Ao descrever o que ocorreu com a Droga5 desde a compra pela Accenture, em 2019, David Droga faz ironia com a “dominação reversa”, de ter virado CEO e chairman criativo da companhia que o comprou, e agora se chama Accenture Song. Ora se assumindo como de “cultura mais old school”, ora se caracterizando como “pessoa criativa fingindo ser homem de negócios”, ele faz sua ode ao poder criativo, diz que a atividade está hoje na sala do board, e não somente na do CMO. Assim, não poderia haver porta-voz melhor para a semana em que Meio & Mensagem lança oficialmente a versão 2022 de seu projeto Criatividade.

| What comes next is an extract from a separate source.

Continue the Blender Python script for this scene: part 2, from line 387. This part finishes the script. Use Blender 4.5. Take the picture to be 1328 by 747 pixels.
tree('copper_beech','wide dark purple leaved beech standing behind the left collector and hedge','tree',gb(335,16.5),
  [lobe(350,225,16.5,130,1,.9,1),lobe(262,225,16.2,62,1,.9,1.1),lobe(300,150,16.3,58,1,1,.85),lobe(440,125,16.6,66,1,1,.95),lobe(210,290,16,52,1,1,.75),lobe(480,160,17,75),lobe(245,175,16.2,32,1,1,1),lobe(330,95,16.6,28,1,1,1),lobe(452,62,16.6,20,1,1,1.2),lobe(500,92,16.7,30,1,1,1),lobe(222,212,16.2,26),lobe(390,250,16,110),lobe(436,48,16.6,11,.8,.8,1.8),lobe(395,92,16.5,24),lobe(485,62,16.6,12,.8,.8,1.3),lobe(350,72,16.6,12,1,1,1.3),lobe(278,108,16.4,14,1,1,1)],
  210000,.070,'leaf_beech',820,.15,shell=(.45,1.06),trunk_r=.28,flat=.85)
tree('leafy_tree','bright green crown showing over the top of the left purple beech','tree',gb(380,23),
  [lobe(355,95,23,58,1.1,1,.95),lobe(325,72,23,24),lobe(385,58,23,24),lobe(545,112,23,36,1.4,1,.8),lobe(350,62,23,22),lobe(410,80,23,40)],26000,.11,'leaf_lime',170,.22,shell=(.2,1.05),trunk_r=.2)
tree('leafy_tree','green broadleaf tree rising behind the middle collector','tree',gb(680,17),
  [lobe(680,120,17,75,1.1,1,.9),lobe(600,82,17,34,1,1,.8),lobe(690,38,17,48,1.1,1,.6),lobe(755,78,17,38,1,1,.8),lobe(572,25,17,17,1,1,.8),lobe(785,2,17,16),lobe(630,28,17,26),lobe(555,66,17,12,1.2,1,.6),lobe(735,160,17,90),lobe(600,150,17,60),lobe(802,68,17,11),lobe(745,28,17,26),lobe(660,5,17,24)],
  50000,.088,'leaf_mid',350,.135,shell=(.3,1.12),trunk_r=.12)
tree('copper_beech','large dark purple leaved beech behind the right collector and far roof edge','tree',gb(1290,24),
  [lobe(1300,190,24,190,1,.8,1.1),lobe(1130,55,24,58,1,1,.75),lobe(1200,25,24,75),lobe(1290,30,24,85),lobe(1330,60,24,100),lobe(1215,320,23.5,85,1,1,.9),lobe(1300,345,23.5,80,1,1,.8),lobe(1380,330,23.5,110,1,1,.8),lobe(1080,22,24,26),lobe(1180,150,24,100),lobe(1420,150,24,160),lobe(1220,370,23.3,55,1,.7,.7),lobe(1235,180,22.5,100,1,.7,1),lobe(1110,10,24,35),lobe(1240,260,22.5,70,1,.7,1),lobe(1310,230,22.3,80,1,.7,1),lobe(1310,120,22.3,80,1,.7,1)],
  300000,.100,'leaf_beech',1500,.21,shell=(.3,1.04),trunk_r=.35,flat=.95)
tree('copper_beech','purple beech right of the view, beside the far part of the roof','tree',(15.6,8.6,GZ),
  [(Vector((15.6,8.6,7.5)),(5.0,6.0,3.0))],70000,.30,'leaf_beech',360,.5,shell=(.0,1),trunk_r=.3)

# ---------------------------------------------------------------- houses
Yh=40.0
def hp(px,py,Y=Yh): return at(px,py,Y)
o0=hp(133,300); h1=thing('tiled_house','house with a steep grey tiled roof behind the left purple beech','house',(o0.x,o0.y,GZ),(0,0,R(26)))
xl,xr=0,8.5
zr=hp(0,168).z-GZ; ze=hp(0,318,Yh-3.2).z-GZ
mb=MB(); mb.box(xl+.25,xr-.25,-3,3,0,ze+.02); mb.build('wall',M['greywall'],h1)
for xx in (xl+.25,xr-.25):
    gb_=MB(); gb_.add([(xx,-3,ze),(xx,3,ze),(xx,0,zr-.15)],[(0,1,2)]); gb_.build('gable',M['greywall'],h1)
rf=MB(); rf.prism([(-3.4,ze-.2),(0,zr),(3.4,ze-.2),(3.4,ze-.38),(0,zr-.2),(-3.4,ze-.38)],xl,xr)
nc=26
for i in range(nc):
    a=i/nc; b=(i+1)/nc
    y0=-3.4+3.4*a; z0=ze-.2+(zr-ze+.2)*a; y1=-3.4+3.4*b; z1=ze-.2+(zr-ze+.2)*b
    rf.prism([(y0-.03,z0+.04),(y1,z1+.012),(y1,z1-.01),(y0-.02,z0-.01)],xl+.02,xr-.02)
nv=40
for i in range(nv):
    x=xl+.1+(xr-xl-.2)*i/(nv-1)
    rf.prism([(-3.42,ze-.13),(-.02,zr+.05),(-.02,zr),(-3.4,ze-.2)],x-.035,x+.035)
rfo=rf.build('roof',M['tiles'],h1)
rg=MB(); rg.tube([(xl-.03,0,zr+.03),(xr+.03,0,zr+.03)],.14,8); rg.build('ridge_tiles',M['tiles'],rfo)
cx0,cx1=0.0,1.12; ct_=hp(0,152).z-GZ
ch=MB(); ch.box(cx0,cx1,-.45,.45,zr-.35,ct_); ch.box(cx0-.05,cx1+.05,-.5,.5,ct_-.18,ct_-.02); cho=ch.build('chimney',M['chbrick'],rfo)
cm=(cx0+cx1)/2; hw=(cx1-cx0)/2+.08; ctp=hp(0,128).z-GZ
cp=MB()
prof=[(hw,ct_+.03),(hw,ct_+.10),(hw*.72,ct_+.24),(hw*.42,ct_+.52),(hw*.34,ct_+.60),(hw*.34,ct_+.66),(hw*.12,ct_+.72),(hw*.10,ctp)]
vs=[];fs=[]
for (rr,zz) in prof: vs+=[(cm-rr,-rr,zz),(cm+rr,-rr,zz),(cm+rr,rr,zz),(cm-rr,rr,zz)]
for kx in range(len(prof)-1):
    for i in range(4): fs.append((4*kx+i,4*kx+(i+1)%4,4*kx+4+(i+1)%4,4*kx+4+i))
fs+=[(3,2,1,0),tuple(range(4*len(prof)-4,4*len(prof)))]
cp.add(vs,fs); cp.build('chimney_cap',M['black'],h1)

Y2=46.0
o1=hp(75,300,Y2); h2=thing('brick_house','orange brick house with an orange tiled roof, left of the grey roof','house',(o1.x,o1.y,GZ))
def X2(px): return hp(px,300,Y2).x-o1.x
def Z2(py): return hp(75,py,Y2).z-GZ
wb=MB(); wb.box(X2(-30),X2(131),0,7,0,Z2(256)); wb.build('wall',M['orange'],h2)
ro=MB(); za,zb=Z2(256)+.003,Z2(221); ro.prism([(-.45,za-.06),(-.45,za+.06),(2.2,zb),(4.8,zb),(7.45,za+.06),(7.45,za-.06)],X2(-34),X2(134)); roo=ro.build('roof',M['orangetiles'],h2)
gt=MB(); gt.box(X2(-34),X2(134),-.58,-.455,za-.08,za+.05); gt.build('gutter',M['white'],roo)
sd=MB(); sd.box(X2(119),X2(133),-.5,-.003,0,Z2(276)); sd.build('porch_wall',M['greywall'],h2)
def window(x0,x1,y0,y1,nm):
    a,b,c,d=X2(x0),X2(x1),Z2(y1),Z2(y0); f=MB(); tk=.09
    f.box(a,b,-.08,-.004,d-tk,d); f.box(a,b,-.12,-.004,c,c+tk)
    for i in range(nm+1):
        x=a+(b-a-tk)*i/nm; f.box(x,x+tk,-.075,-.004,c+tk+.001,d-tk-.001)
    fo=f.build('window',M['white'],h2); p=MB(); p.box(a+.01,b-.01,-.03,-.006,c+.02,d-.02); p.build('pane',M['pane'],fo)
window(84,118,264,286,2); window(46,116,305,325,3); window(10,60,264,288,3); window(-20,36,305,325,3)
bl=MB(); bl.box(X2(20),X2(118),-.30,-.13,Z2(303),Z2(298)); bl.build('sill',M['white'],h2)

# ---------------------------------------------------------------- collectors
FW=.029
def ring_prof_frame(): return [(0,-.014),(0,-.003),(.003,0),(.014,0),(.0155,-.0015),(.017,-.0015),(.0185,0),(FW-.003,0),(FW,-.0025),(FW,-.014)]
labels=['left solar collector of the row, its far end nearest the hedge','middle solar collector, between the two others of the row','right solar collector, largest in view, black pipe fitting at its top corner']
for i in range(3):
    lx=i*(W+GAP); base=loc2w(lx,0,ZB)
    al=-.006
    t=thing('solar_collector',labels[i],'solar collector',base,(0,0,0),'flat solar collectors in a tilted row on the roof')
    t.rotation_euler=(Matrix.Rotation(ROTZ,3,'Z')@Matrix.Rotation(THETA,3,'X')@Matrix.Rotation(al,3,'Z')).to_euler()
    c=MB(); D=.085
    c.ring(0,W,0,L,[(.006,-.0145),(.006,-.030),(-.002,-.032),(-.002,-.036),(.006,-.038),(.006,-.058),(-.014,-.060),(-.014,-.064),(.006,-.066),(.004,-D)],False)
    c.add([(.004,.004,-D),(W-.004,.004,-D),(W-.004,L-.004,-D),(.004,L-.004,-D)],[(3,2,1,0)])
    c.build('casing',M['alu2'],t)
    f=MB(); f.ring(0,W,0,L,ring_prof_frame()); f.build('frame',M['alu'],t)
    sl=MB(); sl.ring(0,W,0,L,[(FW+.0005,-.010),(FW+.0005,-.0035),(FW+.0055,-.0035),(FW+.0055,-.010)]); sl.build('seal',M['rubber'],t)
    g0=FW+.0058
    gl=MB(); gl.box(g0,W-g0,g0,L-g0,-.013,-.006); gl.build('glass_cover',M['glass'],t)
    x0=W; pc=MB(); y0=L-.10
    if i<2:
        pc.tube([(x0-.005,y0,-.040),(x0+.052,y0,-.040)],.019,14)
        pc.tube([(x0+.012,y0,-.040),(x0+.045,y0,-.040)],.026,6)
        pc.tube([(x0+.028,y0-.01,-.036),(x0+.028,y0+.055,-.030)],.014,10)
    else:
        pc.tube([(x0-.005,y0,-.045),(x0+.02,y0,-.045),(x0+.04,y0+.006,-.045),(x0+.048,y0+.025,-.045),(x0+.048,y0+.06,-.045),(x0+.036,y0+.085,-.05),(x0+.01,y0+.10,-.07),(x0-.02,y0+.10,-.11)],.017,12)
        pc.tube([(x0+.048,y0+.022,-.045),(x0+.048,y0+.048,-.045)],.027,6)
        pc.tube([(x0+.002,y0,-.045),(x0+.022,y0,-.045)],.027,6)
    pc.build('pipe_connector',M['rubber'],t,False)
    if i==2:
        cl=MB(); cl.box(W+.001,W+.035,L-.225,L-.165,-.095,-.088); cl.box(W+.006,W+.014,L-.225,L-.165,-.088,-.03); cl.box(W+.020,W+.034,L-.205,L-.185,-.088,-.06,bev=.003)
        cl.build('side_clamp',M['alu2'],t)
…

Além da entrevista com David Droga, a reportagem das páginas 12 e 13 aborda como os profissionais de criação estão conseguindo desopilar a mente e manter o fluxo de ideias nesta era da falta de foco e de dificuldade de concentração diante de tantos estímulos visuais, conturbada pelo contexto pós-pandêmico. A matéria marca a abertura oficial do projeto Criatividade 2022, que inclui, durante todo o ano, a cobertura dos principais festivais internacionais de publicidade, como Cannes Lions, Clio Awards, One Show, ADC Awards, D&AD, New York Festivals e London International Awards. Além de conteúdos em vídeo e para redes sociais a serem publicados nos próximos meses, o projeto também engloba uma série em Podcast com três episódios, que estreiam simultaneamente nas plataformas de streaming neste mês. Outras iniciativas são a eleição das 10 Melhores Campanhas e das 10 Marcas Mais Criativas de 2022, a serem realizadas em dezembro, e a publicação, em janeiro de 2023, do Ranking M&M, com as agências, anunciantes, campanhas e produtoras mais premiadas na temporada de festivais deste ano. Um amplo conteúdo que pretende analisar a criatividade sob diversos ângulos e ressaltar que o risco que a indústria não pode correr é o da descentralização gerar desvalorização da atividade, que sustenta toda a cadeia produtiva do setor — o que não muda, mesmo com a enorme transformação pela qual passa o negócio publicitário.